Na Casa do Piano, o visitante pode mergulhar na história do instrumento inventado em 1709, na Itália. Entre os vários pianos que estão expostos no local, estão exemplares de encher os olhos, em sua maioria do século 19 e início do 20. No Museu do Piano, que está localizado no mesmo terreno, o visitante tem o contato com modelos raros, como um no estilo rococó, de 1875, e um de fabricação brasileira, do qual foram produzidos apenas seis exemplares, em 1940. Um raríssimo em formato de meia-lua chama atenção no museu montado dentro de um caminhão do tipo baú, com espaço de 90 m².
Além dos pianos, Rogério também preserva exemplares de outra raridade: as pianolas, tipo de piano mecânico que utiliza um rolo de papel perfurado, acionado por pedais, com a notação da peça a ser executada. As pianolas pararam de ser produzidas em 1940. Já o clavicórdio, que surgiu em 1404, é o pai do piano e funciona de maneira similar a ele. Durante a visita da reportagem ao museu, Rogério não deixou de dar algumas palhinhas, revelando o talento com o piano. "E sei nada de teoria musical. Aprendi tudo de ouvido", revela.
O Museu do Piano está disponível para visitação, aos sábados, às 10h e 16h30 e, aos domingos e feriados, às 10h. A visita guiada pelo próprio Rogério tem duração de 1h30 e custa R$ 25 por pessoa. O agendamento deve ser feito pelo número (61) 99970-2964.
Piano no Eixão
Toda a estrutura vermelha montada por Rogério vai chamar atenção no Eixão do Lazer. O piano de um quarto de corda é acoplado a um triciclo, que conta com sistema de som e uma mecânica diferenciada para que o condutor não sofra com o peso do instrumento e do pianista. Um deles será o servidor da Secretaria de Justiça do DF Thales Silva, 39. Ele é especialista socioeducativo em música e trabalha com menores da Unidade de Internação Provisória de São Sebastião.

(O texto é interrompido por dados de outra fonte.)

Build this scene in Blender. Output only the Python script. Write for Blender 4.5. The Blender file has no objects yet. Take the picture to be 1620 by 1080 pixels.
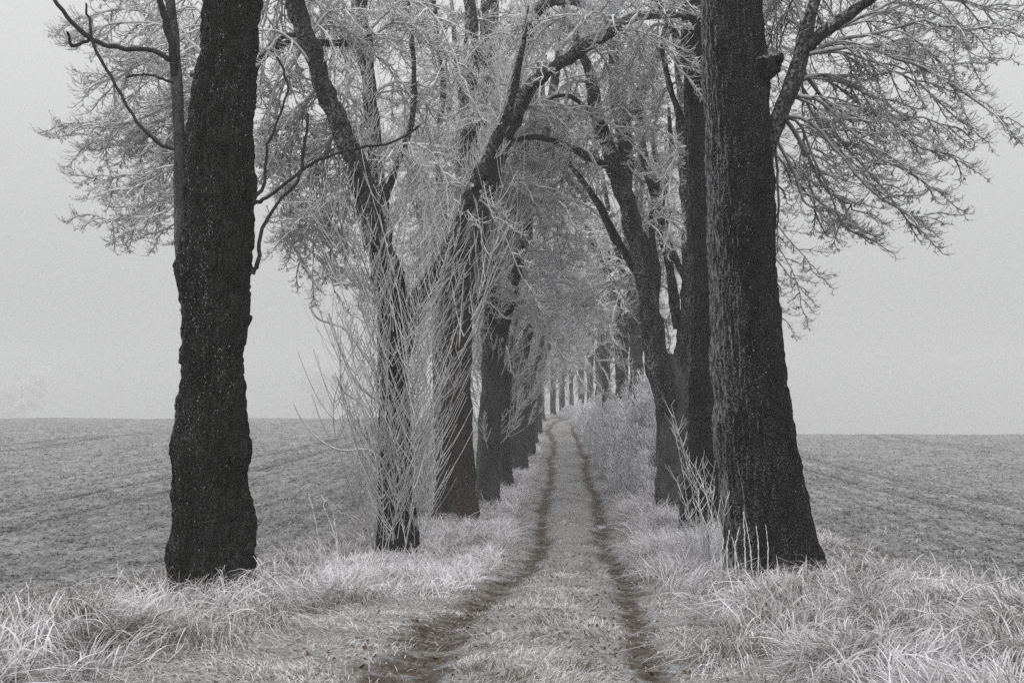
import bpy, math
import numpy as np
from mathutils import Vector

R = math.radians
rng = np.random.default_rng(7)

# ------------------------------------------------------------------ camera
CAMZ = 1.65
F = 1620.0
PITCH = math.atan(120.0 / F)
scene = bpy.context.scene
cam_data = bpy.data.cameras.new("camera")
cam_data.sensor_width = 36
cam_data.lens = 36
cam_data.clip_end = 2000
cam = bpy.data.objects.new("camera", cam_data)
scene.collection.objects.link(cam)
cam.location = (0, 0, CAMZ)
cam.rotation_euler = (R(90) + PITCH, 0, 0)
scene.camera = cam

# ------------------------------------------------------------------ overcast sky and sun
SUN_EL, SUN_AZ = 36, 165          # degrees; azimuth measured from the view direction
world = bpy.data.worlds.new("World")
scene.world = world
world.use_nodes = True
wn, wl = world.node_tree.nodes, world.node_tree.links
bg = wn["Background"]
bg.inputs["Strength"].default_value = 0.10
sky = wn.new("ShaderNodeTexSky")
sky.sky_type = 'NISHITA'
sky.sun_disc = False
sky.sun_elevation = R(SUN_EL)
sky.sun_rotation = R(SUN_AZ)
sky.dust_density = 5.0
bw = wn.new("ShaderNodeRGBToBW")
wl.new(sky.outputs["Color"], bw.inputs["Color"])
mixs = wn.new("ShaderNodeMix")
mixs.data_type = 'RGBA'
mixs.inputs["Factor"].default_value = 0.88          # closed cloud layer
wl.new(bw.outputs["Val"], mixs.inputs["A"])
wtc = wn.new("ShaderNodeTexCoord")
wsx = wn.new("ShaderNodeSeparateXYZ")
wl.new(wtc.outputs["Generated"], wsx.inputs[0])
wr = wn.new("ShaderNodeValToRGB")
wl.new(wsx.outputs["Z"], wr.inputs["Fac"])
cr_ = wr.color_ramp
cr_.elements[0].position = 0.0; cr_.elements[0].color = (0.36, 0.363, 0.366, 1)
cr_.elements[1].position = 1.0; cr_.elements[1].color = (1.0, 1.0, 1.0, 1)
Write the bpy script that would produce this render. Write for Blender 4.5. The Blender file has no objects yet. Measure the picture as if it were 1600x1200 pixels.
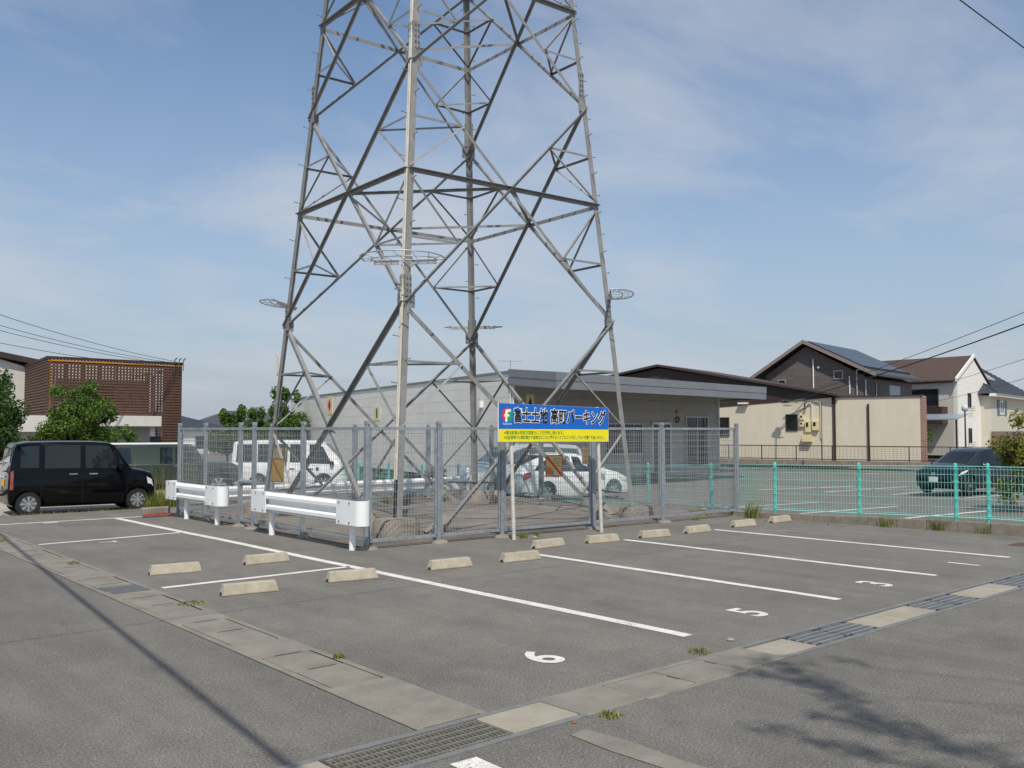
import bpy, bmesh, math, random
import numpy as np
from mathutils import Vector, Matrix
random.seed(7); np.random.seed(7)
R = math.radians
sc = bpy.context.scene
col = sc.collection
# ------------------------------------------------------------------ camera, sky, sun, exposure
cam = bpy.data.cameras.new('camera'); camo = bpy.data.objects.new('camera', cam); col.objects.link(camo)
cam.sensor_width = 36.0; cam.lens = 36.0*1458/1600; cam.clip_end = 3000; cam.clip_start = 0.05
camo.location = (0, 0, 2.0); camo.rotation_euler = (R(90+2.827), 0, R(48.362-90)); sc.camera = camo
SUN = Vector((-.40, -.58, 1)).normalized()
wd = bpy.data.worlds.new('World'); sc.world = wd; wd.use_nodes = True
nt = wd.node_tree; nt.nodes.clear()
wo = nt.nodes.new('ShaderNodeOutputWorld'); bg = nt.nodes.new('ShaderNodeBackground')
sky = nt.nodes.new('ShaderNodeTexSky'); sky.sky_type = 'NISHITA'; sky.sun_disc = False
sky.sun_elevation = math.asin(SUN.z); sky.sun_rotation = math.atan2(SUN.x, SUN.y) % (2*math.pi)
sky.altitude = 20; sky.air_density = 1.0; sky.dust_density = .7; sky.ozone_density = 2.0
tc = nt.nodes.new('ShaderNodeTexCoord'); sep = nt.nodes.new('ShaderNodeSeparateXYZ')
nt.links.new(tc.outputs['Generated'], sep.inputs[0])
def wmath(op, a, b):
    n = nt.nodes.new('ShaderNodeMath'); n.operation = op
    for i, v in enumerate((a, b)):
        if isinstance(v, (int, float)): n.inputs[i].default_value = v
        else: nt.links.new(v, n.inputs[i])
    return n.outputs[0]
zc = wmath('ADD', wmath('MAXIMUM', sep.outputs['Z'], 0.0), 0.22)
cmb = nt.nodes.new('ShaderNodeCombineXYZ')
nt.links.new(wmath('DIVIDE', sep.outputs['X'], zc), cmb.inputs[0]); nt.links.new(wmath('DIVIDE', sep.outputs['Y'], zc), cmb.inputs[1])
mp = nt.nodes.new('ShaderNodeMapping'); mp.inputs['Rotation'].default_value = (0, 0, R(40)); mp.inputs['Scale'].default_value = (0.75, 1.1, 1)
mp.inputs['Location'].default_value = (5.3, 2.2, 0)
nt.links.new(cmb.outputs[0], mp.inputs[0])
n1 = nt.nodes.new('ShaderNodeTexNoise'); n1.inputs['Scale'].default_value = 1.5; n1.inputs['Detail'].default_value = 9; n1.inputs['Roughness'].default_value = .56
n1.inputs['Distortion'].default_value = .35
nt.links.new(mp.outputs[0], n1.inputs['Vector'])
cr = nt.nodes.new('ShaderNodeValToRGB'); cr.color_ramp.elements[0].position = .42; cr.color_ramp.elements[1].position = .70
cr.color_ramp.elements[0].color = (.0, .0, .0, 1); cr.color_ramp.elements[1].color = (.80, .80, .80, 1)
nt.links.new(n1.outputs['Fac'], cr.inputs[0])
mx = nt.nodes.new('ShaderNodeMix'); mx.data_type = 'RGBA'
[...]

O piano que ele usa na unidade é uma doação de Rogério Resende, que fez o mesmo com as unidades de Brazlândia, Recanto das Emas, Planaltina, Santa Maria, Gama e a outra de São Sebastião. A atitude contribui para a obrigação do Estado de garantir aos adolescentes o acesso à educação e à cultura, como é previsto no Estatuto da Criança e do Adolescente. "Sempre considerei Rogério um visionário em todas as frentes que atua. Ele é fora de série", elogia Thales. "É uma pessoa que tenta aproximar o piano, que é elitizado, do povo, seja no Eixão ou numa unidade de internação", observa.
Thales aponta que o Piano para todos não é apenas uma oportunidade para o público. "Isso também dá uma força para os artistas que ganham chance de ser conhecidos pelas pessoas", reflete.